Retype the opening lines of the data exactly, stopping after the line that contains "scene.view_settings.look = 'None'". Skip every picture.

AVAILABLE RECORDS

------------------------------------------------------------------------

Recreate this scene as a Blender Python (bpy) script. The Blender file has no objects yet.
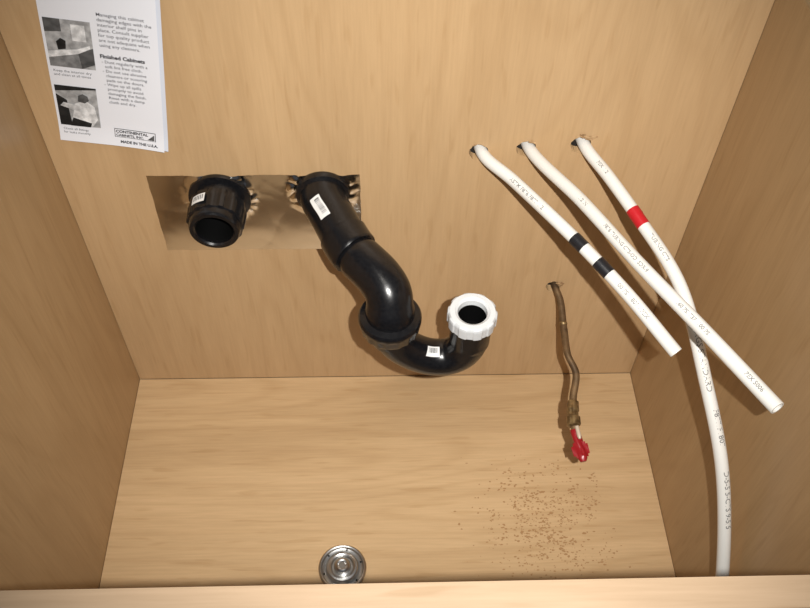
import bpy, bmesh, math, random
from mathutils import Vector, Matrix, noise
random.seed(4)
scene = bpy.context.scene
scene.view_settings.view_transform = 'Standard'
scene.view_settings.look = 'None'

# ------------------------------------------------------------ helpers
def new_mat(name, col, rough=0.5, metal=0.0, spec=0.5, trans=0.0):
    m = bpy.data.materials.new(name); m.use_nodes = True
    b = m.node_tree.nodes['Principled BSDF']
    b.inputs['Base Color'].default_value = (*col, 1)
    b.inputs['Roughness'].default_value = rough
    b.inputs['Metallic'].default_value = metal
    b.inputs['Specular IOR Level'].default_value = spec
    if trans:
        b.inputs['Subsurface Weight'].default_value = trans
        b.inputs['Subsurface Radius'].default_value = (.004, .004, .004)
    return m

def add_noise(m, scale, c1, c2, bump=0.0, vec_scale=(1, 1, 1), lo=.35, hi=.65, detail=4, rough=None):
    nt = m.node_tree; N = nt.nodes; L = nt.links
    b = N['Principled BSDF']
    tc = N.new('ShaderNodeTexCoord'); mp = N.new('ShaderNodeMapping')
    mp.inputs['Scale'].default_value = vec_scale
    no = N.new('ShaderNodeTexNoise'); no.inputs['Scale'].default_value = scale
    no.inputs['Detail'].default_value = detail
    cr = N.new('ShaderNodeValToRGB')
    cr.color_ramp.elements[0].position = lo; cr.color_ramp.elements[1].position = hi
    cr.color_ramp.elements[0].color = (*c1, 1); cr.color_ramp.elements[1].color = (*c2, 1)
    L.new(tc.outputs['Object'], mp.inputs['Vector']); L.new(mp.outputs[0], no.inputs['Vector'])
    L.new(no.outputs['Fac'], cr.inputs[0]); L.new(cr.outputs[0], b.inputs['Base Color'])
    if bump:
        bp = N.new('ShaderNodeBump'); bp.inputs['Strength'].default_value = bump
        bp.inputs['Distance'].default_value = .002
        L.new(no.outputs['Fac'], bp.inputs['Height']); L.new(bp.outputs[0], b.inputs['Normal'])
    return m

def wood(name, axis, base, off=(0, 0, 0), k=1.0):
    """maple veneer, grain along axis (0,1,2)"""
    m = new_mat(name, base, .40, 0, .4)
    nt = m.node_tree; N = nt.nodes; L = nt.links; b = N['Principled BSDF']
    tc = N.new('ShaderNodeTexCoord')
    def nz(scale3, sc, detail, rough=.5, dist=0):
        mp = N.new('ShaderNodeMapping'); mp.inputs['Scale'].default_value = scale3
        mp.inputs['Location'].default_value = off
        no = N.new('ShaderNodeTexNoise'); no.inputs['Scale'].default_value = sc
        no.inputs['Detail'].default_value = detail; no.inputs['Roughness'].default_value = rough
        no.inputs['Distortion'].default_value = dist
        L.new(tc.outputs['Object'], mp.inputs[0]); L.new(mp.outputs[0], no.inputs['Vector'])
        return no
    def sc(al, ac):
        v = [ac] * 3; v[axis] = al; return tuple(v)
    fine = nz(sc(.05, 1), 330, 3, .6)
    mid = nz(sc(.07, 1), 42, 3, .5, .3)
    big = nz(sc(.25, 1), 5, 2, .5, .5)
    fleck = nz(sc(.10, 1), 130, 1, .4, .2)
    def mul(col_in, node, lo, hi, clo, chi, mid_=None):
        cr = N.new('ShaderNodeValToRGB'); e = cr.color_ramp.elements
        clo = tuple(1 - (1 - c) * k for c in clo); chi = tuple(1 - (1 - c) * k for c in chi)
        e[0].position = lo; e[1].position = hi; e[0].color = (*clo, 1); e[1].color = (*chi, 1)
        L.new(node.outputs['Fac'], cr.inputs[0])
        mx = N.new('ShaderNodeMix'); mx.data_type = 'RGBA'; mx.blend_type = 'MULTIPLY'
        mx.inputs['Factor'].default_value = 1
        if isinstance(col_in, tuple): mx.inputs[6].default_value = (*col_in, 1)
        else: L.new(col_in, mx.inputs[6])
        L.new(cr.outputs[0], mx.inputs[7]); return mx.outputs[2], cr
    c, _ = mul(base, fine, .3, .7, (.96, .955, .94), (1.03, 1.03, 1.03))
    c, _ = mul(c, mid, .3, .7, (.955, .945, .93), (1.025, 1.025, 1.025))
    c, _ = mul(c, big, .35, .65, (.95, .94, .925), (1.03, 1.03, 1.03))
    c, _ = mul(c, fleck, .30, .38, (.95, .935, .91), (1, 1, 1))
    slow = nz(sc(.16, 1), 6.5, 1, .4, .2)
    ml = N.new('ShaderNodeMath'); ml.operation = 'MULTIPLY'; ml.inputs[1].default_value = 26
    fr = N.new('ShaderNodeMath'); fr.operation = 'PINGPONG'; fr.inputs[1].default_value = 1
    L.new(slow.outputs['Fac'], ml.inputs[0]); L.new(ml.outputs[0], fr.inputs[0])
    class _O: pass
    o = _O(); o.outputs = {'Fac': fr.outputs[0]}
    c, _ = mul(c, o, 0.0, .45, (.96, .95, .935), (1.0, 1.0, 1.0))
    L.new(c, b.inputs['Base Color'])
    return m

def mesh_obj(name, verts, faces, mat=None, parent=None, smooth=True, angle=35):
    me = bpy.data.meshes.new(name); me.from_pydata([tuple(v) for v in verts], [], faces)
    me.validate(); me.update()
    o = bpy.data.objects.new(name, me); scene.collection.objects.link(o)
    if mat: me.materials.append(mat)
    if smooth:
        for p in me.polygons: p.use_smooth = True
        me.set_sharp_from_angle(angle=math.radians(angle))
    if parent: o.parent = parent
    return o

def empty(name):
    o = bpy.data.objects.new(name, None); scene.collection.objects.link(o)
    o.empty_display_size = .03
    return o

def box(name, mn, mx, mat, parent=None, bev=.0008):
    bm = bmesh.new(); bmesh.ops.create_cube(bm, size=1)
    for v in bm.verts:
        v.co = Vector([(mn[i] + mx[i]) / 2 + v.co[i] * (mx[i] - mn[i]) for i in range(3)])
    if bev: bmesh.ops.bevel(bm, geom=bm.edges[:], offset=bev, segments=2, affect='EDGES')
    me = bpy.data.meshes.new(name); bm.to_mesh(me); bm.free()
    me.materials.append(mat)
    o = bpy.data.objects.new(name, me); scene.collection.objects.link(o)
    if parent: o.parent = parent
    return o

UPV = Vector((0, -.622, .783))
class Path:
    def __init__(self, pts, straight=False, ref=None, tight=None):
        pts = [Vector(p) for p in pts]
        self.ref = Vector(ref) if ref else UPV
        dense = []
        if straight or len(pts) == 2:
            for i in range(len(pts) - 1):
                for k in range(20): dense.append(pts[i].lerp(pts[i + 1], k / 20))
            dense.append(pts[-1])
        else:
            P = [pts[0] * 2 - pts[1]] + pts + [pts[-1] * 2 - pts[-2]]
            for i in range(1, len(P) - 2):
                p0, p1, p2, p3 = P[i - 1:i + 3]
                t0 = 0; t1 = t0 + (p1 - p0).length ** .5; t2 = t1 + (p2 - p1).length ** .5; t3 = t2 + (p3 - p2).length ** .5
                for k in range(24):
                    t = t1 + (t2 - t1) * k / 24
                    A1 = p0 * ((t1 - t) / (t1 - t0)) + p1 * ((t - t0) / (t1 - t0))
                    A2 = p1 * ((t2 - t) / (t2 - t1)) + p2 * ((t - t1) / (t2 - t1))
                    A3 = p2 * ((t3 - t) / (t3 - t2)) + p3 * ((t - t2) / (t3 - t2))
                    B1 = A1 * ((t2 - t) / (t2 - t0)) + A2 * ((t - t0) / (t2 - t0))
                    B2 = A2 * ((t3 - t) / (t3 - t1)) + A3 * ((t - t1) / (t3 - t1))
                    dense.append(B1 * ((t2 - t) / (t2 - t1)) + B2 * ((t - t1) / (t2 - t1)))
            dense.append(P[-2])
        self.d = dense; self.s = [0]
        for a, b in zip(dense, dense[1:]): self.s.append(self.s[-1] + (b - a).length)
        self.L = self.s[-1]
    def pos(self, s):
        if s <= 0: return self.d[0] + (self.d[1] - self.d[0]).normalized() * s
        if s >= self.L: return self.d[-1] + (self.d[-1] - self.d[-2]).normalized() * (s - self.L)
        lo, hi = 0, len(self.s) - 1
        while hi - lo > 1:
            m = (lo + hi) // 2
            if self.s[m] <= s: lo = m
            else: hi = m
        f = (s - self.s[lo]) / max(1e-9, self.s[hi] - self.s[lo])
        return self.d[lo].lerp(self.d[hi], f)
    def frame(self, s):
        p = self.pos(s); T = (self.pos(s + .002) - self.pos(s - .002)).normalized()
        Nn = (self.ref - T * self.ref.dot(T)).normalized()
        B = T.cross(Nn)
        return p, T, Nn, B
    def surf(self, s, phi, r):
        p, T, Nn, B = self.frame(s)
        return p + (Nn * math.cos(phi) + B * math.sin(phi)) * r
    def nearest(self, q):
        q = Vector(q); best = min(range(len(self.d)), key=lambda i: (self.d[i] - q).length)
        return self.s[best]

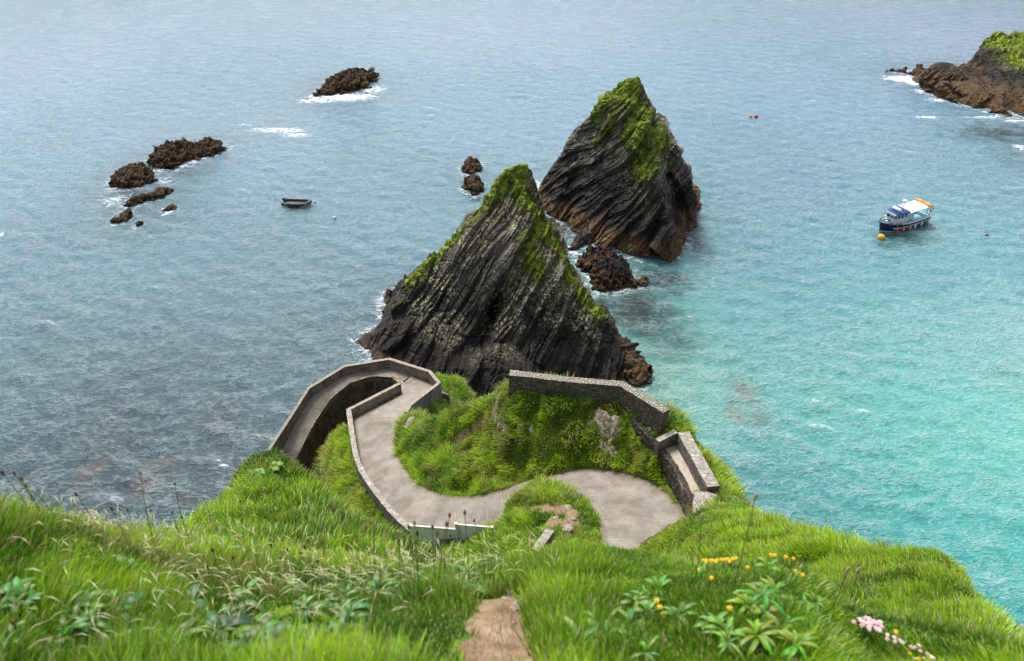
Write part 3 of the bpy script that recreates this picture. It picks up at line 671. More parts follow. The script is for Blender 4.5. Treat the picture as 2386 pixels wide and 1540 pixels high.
# ---------------------------------------------------- opposite headland
fr = []
fa(*[P(x, y, -1) for x, y in ((2126, 196), (2140, 208), (2165, 214), (2168, 228), (2200, 238), (2250, 262), (2290, 268), (2340, 276), (2400, 292), (2500, 306), (2700, 330))])
for x, y, Y in ((2150, 180, 168), (2170, 158, 172), (2195, 146, 175), (2220, 158, 176), (2240, 166, 177), (2262, 142, 178), (2290, 118, 179), (2300, 96, 180), (2316, 76, 181), (2345, 76, 181), (2390, 77, 182), (2450, 74, 184),
                (2200, 190, 163), (2230, 200, 162), (2270, 190, 164), (2300, 160, 168), (2320, 120, 174), (2350, 150, 168), (2365, 180, 163), (2330, 210, 158), (2290, 235, 155), (2340, 250, 152), (2390, 190, 160), (2395, 250, 151), (2470, 180, 160), (2500, 250, 150)):
    fa(PY(x, y, Y))
    if y < 185 and Y > 165 and x < 2265: fa((PY(x, y, Y)[0]*1.01, Y+.55*(P(x, y, 0)[1]-Y), -1.5))
fa((150, 215, -1.5), (170, 215, -1.5), (170, 140, -1.5))
m_head = rock_material('headland rock', AX1, .8, 3.2, .3, dark=1.05)
V, T, N, base, at = rock_mesh(fr, .6, AX1, .95, 2, 31.7)
vegm = np.maximum(line_mask(V, [PY(2325, 85, 180), PY(2360, 110, 175), PY(2385, 150, 168)], 5), line_mask(V, [PY(2360, 90, 179), PY(2420, 130, 172)], 7))
V += N*(vegm*np.clip(fbm(V*.8+4, 3)*.8+.3, -.1, 1.2))[:, None]; at['veg'] = vegm
hd = mesh_np('headland', V, T, m_head, smooth=False, attrs=at); tag(hd, kind='structure')
# ================================================================== HILLSIDE MATERIAL AND MESH
def img_mask(blobs, X, Y, Z):
    """soft blobs given as world centres and radii"""
    m = np.zeros(X.shape)
    for (c, r, wgt) in blobs:
        d = np.sqrt((X-c[0])**2+(Y-c[1])**2+((Z-c[2])*.8)**2)/r; m = np.maximum(m, wgt*np.clip(1.5-d, 0, 1))
    return m
def gh(x, y):                        # ground height at world x, y
    r = np.hypot(x, y); a = np.arctan2(x, y)
    i = np.clip(np.log(np.maximum(r, .36)/.35)/np.log(68/.35)*(NR-1), 0, NR-1.001); j = np.clip((a-aa[0])/(aa[1]-aa[0]), 0, NA-1.001)
    i0 = np.floor(i).astype(int); j0 = np.floor(j).astype(int); fi = i-i0; fj = j-j0
    return (GZ[i0, j0]*(1-fi)*(1-fj)+GZ[i0+1, j0]*fi*(1-fj)+GZ[i0, j0+1]*(1-fi)*fj+GZ[i0+1, j0+1]*fi*fj)
def gsamp(A, x, y):
    r = np.hypot(x, y); a = np.arctan2(x, y)
    i = np.clip(np.round(np.log(np.maximum(r, .36)/.35)/np.log(68/.35)*(NR-1)), 0, NR-1).astype(int); j = np.clip(np.round((a-aa[0])/(aa[1]-aa[0])), 0, NA-1).astype(int)
    return A[i, j]
def hit(px, py, zmin=1.0, zmax=60):  # where the line of sight through px, py meets the ground
    u, fy, dn = ray(px, py); t = np.geomspace(zmin, zmax, 1500); g = gh(u*t, fy*t); h = CH-dn*t
    k = np.nonzero(h < g)[0]; k = k[0] if len(k) else len(t)-1
    return (u*t[k], fy*t[k], float(g[k]))
bare = []                            # pale rock showing through
for x, y, r, wt_ in ((350, 330, .55, 1), (330, 520, .5, 1), (385, 590, .5, 1), (400, 640, .35, 1), (540, 620, .3, .8), (640, 650, .35, .8), (540, 770, .3, .8), (1330, 540, .62, 1.1), (1400, 620, .85, 1.1), (1440, 570, .6, 1.1), (1390, 680, .4, 1),
                     (1350, 820, .45, .9), (1430, 840, .45, .8), (1230, 590, .45, .7), (1500, 530, .35, .7), (1780, 690, .4, .8)):
    bare.append((hit(*Wc(x, y), 25), r, wt_))
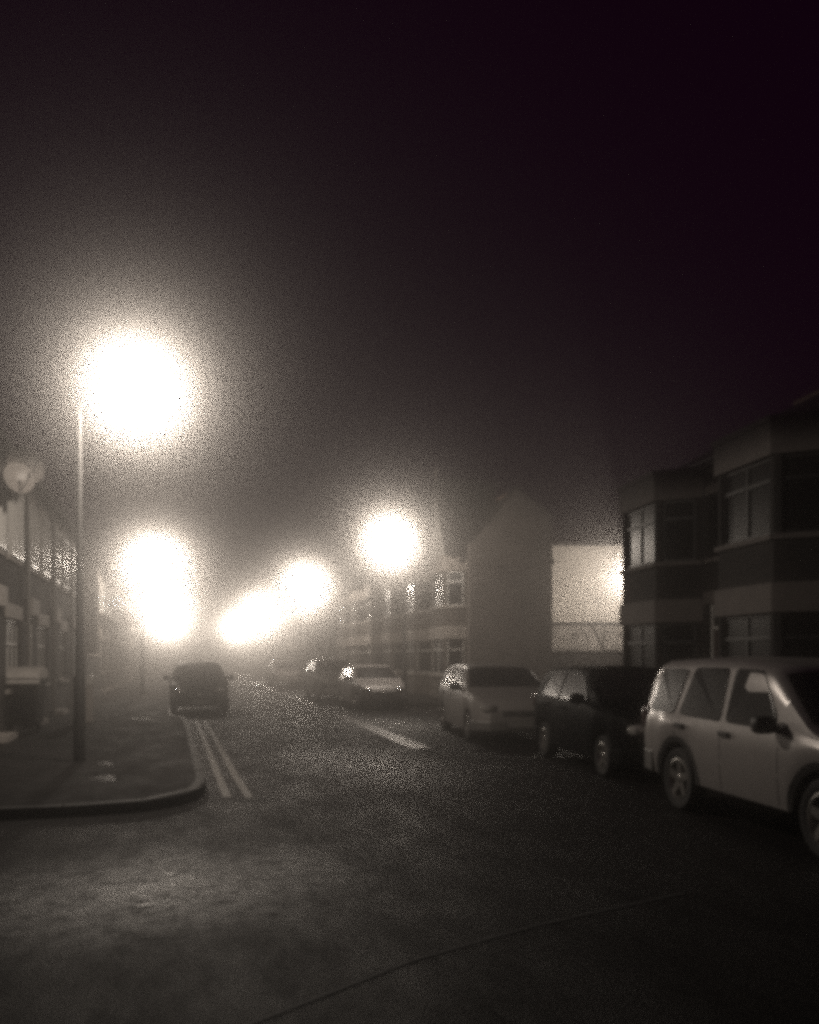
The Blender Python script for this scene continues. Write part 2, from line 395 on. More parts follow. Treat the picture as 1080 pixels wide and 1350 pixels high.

------------------------------------------------------------------------

SOLUTION
Recreate this scene as a Blender Python (bpy) script. The Blender file has no objects yet.
import bpy, bmesh, math, random
from mathutils import Vector, Matrix, noise
random.seed(4)
scene = bpy.context.scene
scene.view_settings.view_transform = 'Standard'
scene.view_settings.look = 'None'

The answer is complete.